The 2011 Asia Society Bernard Schwartz Book Award Nominations
Posted: September 1st, 2011 | No Comments »Five books noted for their outstanding contributions to the understanding of contemporary Asia have been chosen as finalists for the 2011 Asia Society Bernard Schwartz Book Award.
The finalists were selected from more than 110 nominations submitted by U.S. and Asia-based publishers for books published in 2010. The books are:
- Mao’s Great Famine: A History of China’s Most Devastating Catastrophe, 1958-1962 by Frank Dikötter (Walker & Company)
- No Man’s Land: Globalization, Territory, and Clandestine Groups in Southeast Asia by Justin V. Hastings (Cornell University Press)
- The Party: The Secret World of China’s Communist Rulers by Richard McGregor (HarperCollins Publishers)
- Ordering Power: Contentious Politics and Authoritarian Leviathans in Southeast Asia by Dan Slater (Cambridge University Press)
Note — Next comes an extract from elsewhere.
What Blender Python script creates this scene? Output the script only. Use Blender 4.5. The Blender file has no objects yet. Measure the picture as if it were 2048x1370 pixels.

- Paths to Development in Asia: South Korea, Vietnam, China, and Indonesia by Tuong Vu (Cambridge University Press
I have to say that I’ve not read all of them. For my money (and reading so far) McGregor’s book on the Party is an important tome, especially as it shows how so many Chinese companies broke the listing regulations of foreign stock exchanges by never declaring the Party’s interest in them. Richard did a great job in digging around on the machinations of the CCP. I think Dikotter’s reputation is also excellent and the famines in China an important subject. I’d highly recommend Dikotter’s The Age of Openness: China Before Mao, one of the best short summations of modern Chinese history I think.
As to who will win, well who knows? The judging panel are a bit dreary, all formal types and no mavericks – see there photos on the web site and they look like the board of a mid-western grocery chain. Shame they couldn’t have sexed up the jury to make things more exciting. Still, it’s the Asia Society, hardly the funkiest organisation in town!